We left. I cried. I cried and cried. My husband babbled. I can’t even tell you what he babbled about. Anthony was trying hard to distract me. I know he can’t stand to see me cry and sad but right now life is hard. I know my kids are happy. I know they are doing what THEY SHOULD AND NEED TO DO but still being a MOM has been my first priority for so long. Yes, I am still a mom but I mean I have been what I guess those of you call a traditional mom. I have always worked but it was pretty much part time. MY CHOICE. I do not regret this choice. I have loved the life we lived but now it is hard. I did not build my career and now I sit. My first JOB is completed. I don’t have a shit load of wash to do. I don’t have lunches to make or family dinners. I don’t have huge grocery shopping. I don’t have to clean as much either. Okay, so some stuff sounds delightful (LOL) but I miss the noise. I miss my kids. I miss MY JOB!!!
Oh, my pity party will end! I will get use to the change it will just take some time. I have already been exploring options!! Just another transition in life and you all know how transitions can be, both fun and scary. This one is little sad too! I am incredibly proud of my children. I want them to fly but I still miss them!!!!





{ 6 comments }
The funny thing is that my mom let me fly, too…actually, I just flew! Whether she let me or not! However, I was still 17 when I started college for about 3 weeks. She had to sign a bunch of the papers and stuff because of it.
She cried, too…I was the youngest…I expected it; but me? Didn’t shed a tear and actually walked into my dorm room after they left and saw my roommate crying…I quickly put a stop to that!
Anyway, I know that you gave your children the wings they need to fly and I am sure you are so proud (even in your sadness).
Those parents are not doing anything to help their children out!
sending hugs. You are constantly in my thoughts and prayers. call whenever…the phone is always on for you!
Seriously, I would have said something to the parents of that 4 year old taking his sweet ass time coming down the steps! Grrrr. People can be sofa king rude.

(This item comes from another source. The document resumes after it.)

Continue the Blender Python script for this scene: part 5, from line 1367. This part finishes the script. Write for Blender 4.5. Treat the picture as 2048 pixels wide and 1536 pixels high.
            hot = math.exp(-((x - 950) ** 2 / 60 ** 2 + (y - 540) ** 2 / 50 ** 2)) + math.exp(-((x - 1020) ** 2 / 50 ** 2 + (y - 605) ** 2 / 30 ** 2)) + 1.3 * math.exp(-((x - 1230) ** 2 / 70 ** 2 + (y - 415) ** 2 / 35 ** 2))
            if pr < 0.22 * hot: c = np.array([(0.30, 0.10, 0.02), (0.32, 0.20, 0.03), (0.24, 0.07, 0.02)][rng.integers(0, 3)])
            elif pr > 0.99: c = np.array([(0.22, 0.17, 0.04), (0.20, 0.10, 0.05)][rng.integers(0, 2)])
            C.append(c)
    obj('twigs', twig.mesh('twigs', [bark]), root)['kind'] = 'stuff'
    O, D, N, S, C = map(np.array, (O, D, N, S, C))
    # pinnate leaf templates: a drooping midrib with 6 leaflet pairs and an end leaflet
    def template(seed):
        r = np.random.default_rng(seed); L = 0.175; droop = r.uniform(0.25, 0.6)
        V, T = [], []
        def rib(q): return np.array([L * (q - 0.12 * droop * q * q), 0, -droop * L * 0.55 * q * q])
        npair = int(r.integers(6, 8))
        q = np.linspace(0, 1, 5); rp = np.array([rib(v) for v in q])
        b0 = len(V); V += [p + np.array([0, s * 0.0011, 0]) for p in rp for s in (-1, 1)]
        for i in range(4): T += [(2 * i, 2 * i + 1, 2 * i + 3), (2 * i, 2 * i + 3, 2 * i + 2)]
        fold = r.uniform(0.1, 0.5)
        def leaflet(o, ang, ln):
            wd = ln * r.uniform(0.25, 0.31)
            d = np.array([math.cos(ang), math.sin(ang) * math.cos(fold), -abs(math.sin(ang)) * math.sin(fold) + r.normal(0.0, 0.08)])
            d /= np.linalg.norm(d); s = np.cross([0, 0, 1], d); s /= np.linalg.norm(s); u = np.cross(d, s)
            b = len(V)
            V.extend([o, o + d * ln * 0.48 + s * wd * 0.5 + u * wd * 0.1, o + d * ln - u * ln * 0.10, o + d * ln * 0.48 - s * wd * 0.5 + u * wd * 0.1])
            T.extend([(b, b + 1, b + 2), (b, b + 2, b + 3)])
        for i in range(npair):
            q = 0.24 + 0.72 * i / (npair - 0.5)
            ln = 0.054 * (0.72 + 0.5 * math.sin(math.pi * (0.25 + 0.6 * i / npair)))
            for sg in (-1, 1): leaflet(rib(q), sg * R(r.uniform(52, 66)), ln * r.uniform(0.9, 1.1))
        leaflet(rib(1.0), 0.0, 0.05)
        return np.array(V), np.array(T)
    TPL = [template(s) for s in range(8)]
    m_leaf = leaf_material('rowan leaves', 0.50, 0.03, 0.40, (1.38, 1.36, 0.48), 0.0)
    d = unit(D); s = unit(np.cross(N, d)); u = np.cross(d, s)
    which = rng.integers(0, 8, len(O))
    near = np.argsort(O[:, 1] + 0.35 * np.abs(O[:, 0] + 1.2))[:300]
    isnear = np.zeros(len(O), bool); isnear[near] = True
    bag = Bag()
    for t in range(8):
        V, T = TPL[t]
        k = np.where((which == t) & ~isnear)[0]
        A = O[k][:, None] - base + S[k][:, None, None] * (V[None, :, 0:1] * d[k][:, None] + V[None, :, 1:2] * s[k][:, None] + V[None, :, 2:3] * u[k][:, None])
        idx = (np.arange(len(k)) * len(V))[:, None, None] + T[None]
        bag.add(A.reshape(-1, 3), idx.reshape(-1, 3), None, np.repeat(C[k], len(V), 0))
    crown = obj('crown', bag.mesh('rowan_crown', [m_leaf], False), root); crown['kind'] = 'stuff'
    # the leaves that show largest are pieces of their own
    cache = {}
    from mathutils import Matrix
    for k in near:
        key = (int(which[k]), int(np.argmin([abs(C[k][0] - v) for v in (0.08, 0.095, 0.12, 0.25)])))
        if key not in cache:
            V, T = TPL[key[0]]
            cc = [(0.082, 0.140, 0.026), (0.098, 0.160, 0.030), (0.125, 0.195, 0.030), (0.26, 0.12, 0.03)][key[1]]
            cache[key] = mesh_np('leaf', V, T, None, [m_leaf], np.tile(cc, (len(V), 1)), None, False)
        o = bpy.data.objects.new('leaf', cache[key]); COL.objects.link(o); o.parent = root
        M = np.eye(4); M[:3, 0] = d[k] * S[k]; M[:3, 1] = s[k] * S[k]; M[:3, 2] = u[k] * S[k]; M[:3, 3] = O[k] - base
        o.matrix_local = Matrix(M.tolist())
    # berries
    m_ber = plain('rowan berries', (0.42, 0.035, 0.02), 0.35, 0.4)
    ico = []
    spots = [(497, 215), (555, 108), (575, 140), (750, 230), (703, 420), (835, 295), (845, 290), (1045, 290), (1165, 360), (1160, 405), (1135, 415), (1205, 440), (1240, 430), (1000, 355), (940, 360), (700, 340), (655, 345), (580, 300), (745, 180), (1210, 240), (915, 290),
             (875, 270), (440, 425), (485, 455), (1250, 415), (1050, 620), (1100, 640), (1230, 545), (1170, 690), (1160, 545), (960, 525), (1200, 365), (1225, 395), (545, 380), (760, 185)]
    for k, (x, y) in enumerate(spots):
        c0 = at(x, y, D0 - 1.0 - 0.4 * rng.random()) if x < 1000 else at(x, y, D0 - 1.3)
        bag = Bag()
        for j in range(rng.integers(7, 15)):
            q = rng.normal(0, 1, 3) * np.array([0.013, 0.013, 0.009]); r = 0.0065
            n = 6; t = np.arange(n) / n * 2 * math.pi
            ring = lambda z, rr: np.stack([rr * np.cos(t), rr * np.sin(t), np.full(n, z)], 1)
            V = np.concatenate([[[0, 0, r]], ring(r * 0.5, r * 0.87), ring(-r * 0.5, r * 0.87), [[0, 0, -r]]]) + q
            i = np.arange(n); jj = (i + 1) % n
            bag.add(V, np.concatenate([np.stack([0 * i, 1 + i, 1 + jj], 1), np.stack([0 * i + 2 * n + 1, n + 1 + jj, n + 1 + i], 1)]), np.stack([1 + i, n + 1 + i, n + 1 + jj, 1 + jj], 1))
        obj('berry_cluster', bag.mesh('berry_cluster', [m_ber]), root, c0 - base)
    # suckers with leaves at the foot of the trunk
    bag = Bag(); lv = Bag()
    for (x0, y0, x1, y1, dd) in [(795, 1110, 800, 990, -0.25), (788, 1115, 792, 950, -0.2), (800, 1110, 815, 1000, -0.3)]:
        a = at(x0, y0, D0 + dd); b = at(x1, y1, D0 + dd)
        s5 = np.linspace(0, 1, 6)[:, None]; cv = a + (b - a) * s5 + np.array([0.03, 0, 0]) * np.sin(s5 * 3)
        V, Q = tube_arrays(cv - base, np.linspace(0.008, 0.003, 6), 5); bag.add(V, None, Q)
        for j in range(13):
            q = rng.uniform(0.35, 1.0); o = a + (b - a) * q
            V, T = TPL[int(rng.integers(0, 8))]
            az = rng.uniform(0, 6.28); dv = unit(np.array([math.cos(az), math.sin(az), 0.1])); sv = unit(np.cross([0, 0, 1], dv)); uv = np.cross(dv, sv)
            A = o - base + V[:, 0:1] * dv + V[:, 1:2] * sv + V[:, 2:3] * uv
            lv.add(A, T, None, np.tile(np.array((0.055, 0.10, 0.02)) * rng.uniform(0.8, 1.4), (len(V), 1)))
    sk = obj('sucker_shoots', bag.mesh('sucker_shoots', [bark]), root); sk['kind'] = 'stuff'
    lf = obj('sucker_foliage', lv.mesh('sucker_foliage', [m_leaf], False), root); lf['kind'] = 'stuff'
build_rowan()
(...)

I am FREAKING out about my son starting High School this Thursday. I can’t even imagine what you must have felt like dropping off your daughter at college. It must be like your giving your baby away to the world to be devoured by the tigers and lions.
To the tigers and lions, I feel much better now (LOL)
Time helps! Before you know it, you will be looking back on this day…and still shed a tear (LOL). I am just stopping by for a visit…I have enjoyed reading your blog, and have subscribed. I am a new blogger and hope you will stop by for a visit if you have a minute.
GAH!! I teared up reading this post. Sorry you had to deal with the idiots with the 4 year old…You’ve raised two independent well-adjusted kids. Give yourself a pat on the back
This post made me think about my little guy getting on the bus to go to Kindergarten next Wednesday! I hope I can hold it together for when they leave. How are you adjusting to life with no children in the house?